(Photo: Bloomberg)
(Photo: Bloomberg)

UAE seeks talks on revising air services pact with India

  • It will allow increase in the no. of flights between two countries, says Emirates envoy
  • Over 1,068 flights a week fly between Indian and UAE airports, and 168,000 seats a week shared by their carriers

NEW DELHI: India and the United Arab Emirates (UAE) are to hold talks soon on revising a 2007 air services pact and four sectoral agreements that will allow an increase in the number of flights between the two countries, which stand at 1,068 a week, the Emirates envoy to India, Ahmed Al Banna, said in New Delhi on Tuesday.

Al Banna also attributed the surprise extradition of alleged AgustaWestland chopper deal middleman Christian Michel from the UAE to India last month to the warming of ties between the two countries following Prime Minister Narendra Modi’s 2015 visit to the Emirates.

On the air services pact, Al Banna said that 55% of all the Indians travelling abroad use airports in the Emirates—Dubai or Abu Dhabi. Several Indians also use Sharjah or Ras Al Khaimah airports, he said.

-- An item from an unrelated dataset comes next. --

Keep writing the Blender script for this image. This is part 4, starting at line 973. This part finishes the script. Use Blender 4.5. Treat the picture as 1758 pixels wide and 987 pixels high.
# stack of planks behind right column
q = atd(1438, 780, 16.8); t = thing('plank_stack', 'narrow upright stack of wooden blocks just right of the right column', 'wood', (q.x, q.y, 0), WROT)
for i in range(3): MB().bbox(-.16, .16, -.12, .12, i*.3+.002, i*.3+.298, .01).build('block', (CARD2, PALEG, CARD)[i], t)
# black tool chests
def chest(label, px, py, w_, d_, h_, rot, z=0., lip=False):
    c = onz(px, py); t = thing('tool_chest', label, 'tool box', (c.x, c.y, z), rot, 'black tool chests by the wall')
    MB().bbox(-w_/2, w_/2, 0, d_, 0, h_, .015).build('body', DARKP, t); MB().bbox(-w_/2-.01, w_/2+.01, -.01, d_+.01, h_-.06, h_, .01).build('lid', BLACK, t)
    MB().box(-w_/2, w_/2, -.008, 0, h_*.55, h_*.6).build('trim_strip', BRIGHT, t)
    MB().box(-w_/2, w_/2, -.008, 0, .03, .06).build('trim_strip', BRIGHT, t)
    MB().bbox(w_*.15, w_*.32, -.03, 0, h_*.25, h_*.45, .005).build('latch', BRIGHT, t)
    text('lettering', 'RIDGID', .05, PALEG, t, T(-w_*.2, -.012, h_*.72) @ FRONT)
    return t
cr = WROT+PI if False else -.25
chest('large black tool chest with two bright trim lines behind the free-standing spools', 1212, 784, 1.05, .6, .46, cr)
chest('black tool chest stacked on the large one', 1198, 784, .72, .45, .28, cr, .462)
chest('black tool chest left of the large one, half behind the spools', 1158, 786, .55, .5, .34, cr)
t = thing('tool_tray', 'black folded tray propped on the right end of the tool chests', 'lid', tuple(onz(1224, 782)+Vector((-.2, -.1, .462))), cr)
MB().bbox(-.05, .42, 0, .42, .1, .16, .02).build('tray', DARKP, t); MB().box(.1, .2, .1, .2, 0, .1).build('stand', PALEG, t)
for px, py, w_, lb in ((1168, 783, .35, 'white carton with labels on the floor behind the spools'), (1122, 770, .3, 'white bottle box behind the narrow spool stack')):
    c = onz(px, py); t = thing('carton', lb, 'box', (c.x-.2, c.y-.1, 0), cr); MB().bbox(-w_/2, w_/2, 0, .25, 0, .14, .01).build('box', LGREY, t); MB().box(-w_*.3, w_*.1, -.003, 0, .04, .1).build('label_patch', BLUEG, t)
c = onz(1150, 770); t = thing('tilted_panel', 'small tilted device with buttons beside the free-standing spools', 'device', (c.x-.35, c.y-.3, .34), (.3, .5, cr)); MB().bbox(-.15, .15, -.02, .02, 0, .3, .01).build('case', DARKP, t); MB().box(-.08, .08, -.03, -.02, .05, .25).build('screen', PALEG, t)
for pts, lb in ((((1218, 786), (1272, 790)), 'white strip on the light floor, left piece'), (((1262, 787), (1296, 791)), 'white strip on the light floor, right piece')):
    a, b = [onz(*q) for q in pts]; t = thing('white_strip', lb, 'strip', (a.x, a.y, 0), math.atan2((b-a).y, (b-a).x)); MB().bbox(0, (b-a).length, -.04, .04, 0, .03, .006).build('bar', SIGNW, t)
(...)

“We have more than 1,068 flights a week between all Indian airports and UAE airports," Al Banna said. There are 168,000 seats a week shared by Indian and UAE carriers.

In the case of the UAE, Indian carriers have used up rights completely while in the case of Qatar, it was up to 90%, the envoy said. International rules stipulate that if occupancy crosses 80%, both sides should review the air services agreement, Al Banna said.

The subject was on the agenda of the India-UAE joint commission meeting that was held last month for which foreign minister Sushma Swaraj travelled to the UAE.

India and the UAE signed an overarching bilateral pact on air services in 2007 and subsequently signed four other sectoral pacts. It is under the sectoral pacts that Indian carriers use the airports at Dubai, Abu Dhabi, Sharjah and Ras Al Khaimah.

“We have been talking to the (Indian) civil aviation (ministry) and have been pressing for the meeting and negotiations" for an increase in the number of flights to and from Dubai, Abu Dhabi, Sharjah and Ras Al Khaimah, Al Banna said.

“There have been some hiccups here and there," the envoy said. “There was some lobbying from Indian carriers, thinking that increasing the number of flights (to and from Dubai, Abu Dhabi, Sharjah and Ras Al Khaima) will compete with them directly," Al Banna said. Competition would benefit travellers, he said.

Al Banna said the Indian side “was aware of the situation. The understanding that took place in the UAE meeting (during Swaraj’s visit) was that there will be a new round of negotiations with reference to the air service agreement."

India had decided in October not to allow an increase in flights operated by carriers from countries such as Qatar, UAE, Singapore, and China to India following Indian carriers objecting to it saying their international plans would be hit, according to news reports. Qatar, the UAE, Singapore and China had sought an increase in the number of flights on the grounds that the existing rights on the routes were utilized by Indian carriers as well.

On Michel’s extradition, Al Banna said India and the UAE have a strong security collaboration. “The very important strategic ties and the personal touch in the relationship...that sometimes makes things that don’t happen in one year, happen in one day," he said. Michel is one of three alleged middlemen being probed by the Central Bureau of Investigation and the Enforcement Directorate in the Augusta Westland case.